→ WRITTEN PROBLEM
Starting with the first line below, extract each line through the one that contains "tag(o, 'loose lump", inclusive, excluding pictures.

→ DATA PROVIDED

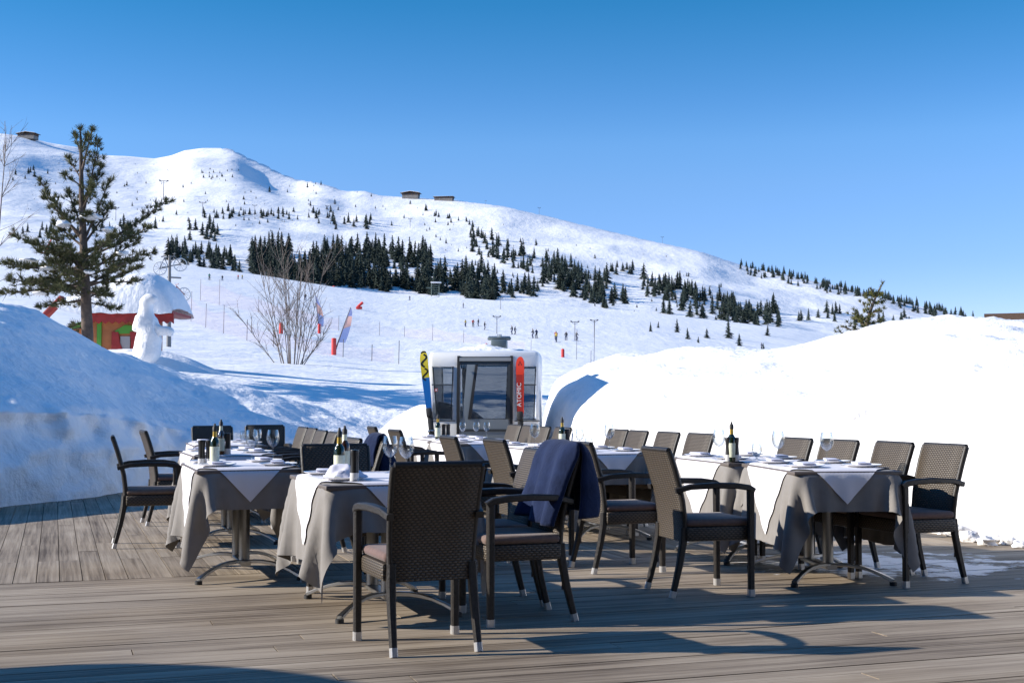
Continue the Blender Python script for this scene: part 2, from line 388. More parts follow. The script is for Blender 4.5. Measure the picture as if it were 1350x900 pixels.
# hollow and low drift behind the left bank
t = np.linspace(0, 1, 24)[:, None]
for nm, cx, cy, rx, ry, h in (('snow_hump', -9.6, 34.5, 2.4, 1.6, .55),):
    dx = cx + rx*t*np.cos(a); dy = cy + ry*t*np.sin(a)
    gz = np.array([[ground_z(x, y) for x, y in zip(r1, r2)] for r1, r2 in zip(dx, dy)])
    dz = gz + h*(1-t**2) - .1 + .15*fbm(dx*1.3, dy*1.3)*(1-t)
    tag(link(nm, grid_mesh(nm, np.stack([dx, dy, dz], -1), M_snow)), kind='structure')
M_chunk = snow_mat('chunk_snow', 6., 30., .03)
for i, (px, py, r) in enumerate([(1276, 712, .10), (1296, 717, .085), (1313, 712, .06), (1326, 716, .07), (1340, 720, .06), (1262, 706, .12), (1246, 703, .08), (1303, 708, .05)]):
    Y = CAMZ*F/(py-HZ); b = MB(); r *= .8; b.ball((0, 0, r*.4), (r*1.25, r, r*.75), lump=.3, seg=12, rings=8)
    o = b.build('snow_chunk', M_chunk, None, 60, ((px-675)/F*Y, Y, 0))
    tag(o, 'loose lump of snow lying on the deck at the foot of the right bank', 'snow lump', 'loose snow lumps by the right bank')

# ------------------------------------------------------------------ wooden deck
def deck_mat():
    m = bpy.data.materials.new('weathered_deck'); m.use_nodes = True
    n, l = nt(m); b = n['Principled BSDF']; b.inputs['Specular IOR Level'].default_value = .35
    at = n.new('ShaderNodeAttribute'); at.attribute_name = 'tint'
    uvn = n.new('ShaderNodeUVMap'); uvn.uv_map = 'UVMap'
    mp = n.new('ShaderNodeMapping'); mp.inputs['Scale'].default_value = (1.1, 46, 1); l.new(uvn.outputs[0], mp.inputs['Vector'])
    g = n.new('ShaderNodeTexNoise'); g.inputs['Scale'].default_value = 1.; g.inputs['Detail'].default_value = 8; g.inputs['Roughness'].default_value = .65
    l.new(mp.outputs[0], g.inputs['Vector'])
    tc = n.new('ShaderNodeTexCoord')
    big = n.new('ShaderNodeTexNoise'); big.inputs['Scale'].default_value = .9; big.inputs['Detail'].default_value = 7; l.new(tc.outputs['Object'], big.inputs['Vector'])
    def M(op, a, c=None, d=None):
        q = n.new('ShaderNodeMath'); q.operation = op
        for i, v in enumerate((a, c, d)):
            if v is None: continue
            if isinstance(v, (int, float)): q.inputs[i].default_value = v
            else: l.new(v, q.inputs[i])
        return q.outputs[0]
    mp2 = n.new('ShaderNodeMapping'); mp2.inputs['Scale'].default_value = (.5, 13, 1); l.new(uvn.outputs[0], mp2.inputs['Vector'])
    g2 = n.new('ShaderNodeTexNoise'); g2.inputs['Scale'].default_value = 1.; g2.inputs['Detail'].default_value = 6; l.new(mp2.outputs[0], g2.inputs['Vector'])
    f = M('ADD', M('ADD', M('MULTIPLY', M('SUBTRACT', g2.outputs['Fac'], .5), .6), M('MULTIPLY', at.outputs['Fac'], .16)), M('MULTIPLY', g.outputs['Fac'], .86))
    f = M('ADD', f, M('MULTIPLY', M('SUBTRACT', big.outputs['Fac'], .5), .5))
    r = n.new('ShaderNodeValToRGB'); e = r.color_ramp.elements
    e[0].position = .26; e[0].color = (.094, .068, .046, 1); e[1].position = .80; e[1].color = (.46, .382, .292, 1)
    x = e.new(.5); x.color = (.272, .218, .160, 1)
    l.new(f, r.inputs['Fac'])
    # yellowish worn patches
    w2 = n.new('ShaderNodeTexNoise'); w2.inputs['Scale'].default_value = .55; w2.inputs['Detail'].default_value = 5
    mo = n.new('ShaderNodeMapping'); mo.inputs['Location'].default_value = (3.1, 7.7, 0); l.new(tc.outputs['Object'], mo.inputs['Vector']); l.new(mo.outputs[0], w2.inputs['Vector'])
    st = M('MULTIPLY', M('SMOOTH_MIN', 1., M('MAXIMUM', M('MULTIPLY', M('SUBTRACT', w2.outputs['Fac'], .52), 4.), 0.), .1), .5)
    mx = n.new('ShaderNodeMix'); mx.data_type = 'RGBA'; mx.inputs[7].default_value = (.27, .19, .10, 1)
    l.new(st, mx.inputs[0]); l.new(r.outputs[0], mx.inputs[6])
    # thin melting snow and ice left on the boards under the right-hand table
    sp = n.new('ShaderNodeSeparateXYZ'); l.new(tc.outputs['Object'], sp.inputs[0])
    dx = M('DIVIDE', M('SUBTRACT', sp.outputs['X'], 2.75), 1.15); dy = M('DIVIDE', M('SUBTRACT', sp.outputs['Y'], 9.75), .85)
    rad = M('ADD', M('MULTIPLY', dx, dx), M('MULTIPLY', dy, dy))
    ice = n.new('ShaderNodeTexNoise'); ice.inputs['Scale'].default_value = 3.2; ice.inputs['Detail'].default_value = 9; ice.inputs['Roughness'].default_value = .68
    l.new(tc.outputs['Object'], ice.inputs['Vector'])
    mk = M('MULTIPLY', M('SUBTRACT', M('ADD', ice.outputs['Fac'], M('MULTIPLY', g.outputs['Fac'], .15)), M('ADD', .47, M('MULTIPLY', rad, .16))), 14.)
    mk = M('MINIMUM', M('MAXIMUM', mk, 0.), .85)
    m2 = n.new('ShaderNodeMix'); m2.data_type = 'RGBA'; m2.inputs[7].default_value = (.74, .75, .76, 1)
    l.new(mk, m2.inputs[0]); l.new(mx.outputs[2], m2.inputs[6]); l.new(m2.outputs[2], b.inputs['Base Color'])
    rr = M('SUBTRACT', .78, M('MULTIPLY', mk, .35)); l.new(rr, b.inputs['Roughness'])
    bp = n.new('ShaderNodeBump'); bp.inputs['Strength'].default_value = .5; bp.inputs['Distance'].default_value = .004
    l.new(g.outputs['Fac'], bp.inputs['Height']); l.new(bp.outputs['Normal'], b.inputs['Normal'])
    return m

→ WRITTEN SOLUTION
Continue the Blender Python script for this scene: part 2, from line 388. More parts follow. The script is for Blender 4.5. Measure the picture as if it were 1350x900 pixels.
# hollow and low drift behind the left bank
t = np.linspace(0, 1, 24)[:, None]
for nm, cx, cy, rx, ry, h in (('snow_hump', -9.6, 34.5, 2.4, 1.6, .55),):
    dx = cx + rx*t*np.cos(a); dy = cy + ry*t*np.sin(a)
    gz = np.array([[ground_z(x, y) for x, y in zip(r1, r2)] for r1, r2 in zip(dx, dy)])
    dz = gz + h*(1-t**2) - .1 + .15*fbm(dx*1.3, dy*1.3)*(1-t)
    tag(link(nm, grid_mesh(nm, np.stack([dx, dy, dz], -1), M_snow)), kind='structure')
M_chunk = snow_mat('chunk_snow', 6., 30., .03)
for i, (px, py, r) in enumerate([(1276, 712, .10), (1296, 717, .085), (1313, 712, .06), (1326, 716, .07), (1340, 720, .06), (1262, 706, .12), (1246, 703, .08), (1303, 708, .05)]):
    Y = CAMZ*F/(py-HZ); b = MB(); r *= .8; b.ball((0, 0, r*.4), (r*1.25, r, r*.75), lump=.3, seg=12, rings=8)
    o = b.build('snow_chunk', M_chunk, None, 60, ((px-675)/F*Y, Y, 0))
    tag(o, 'loose lump of snow lying on the deck at the foot of the right bank', 'snow lump', 'loose snow lumps by the right bank')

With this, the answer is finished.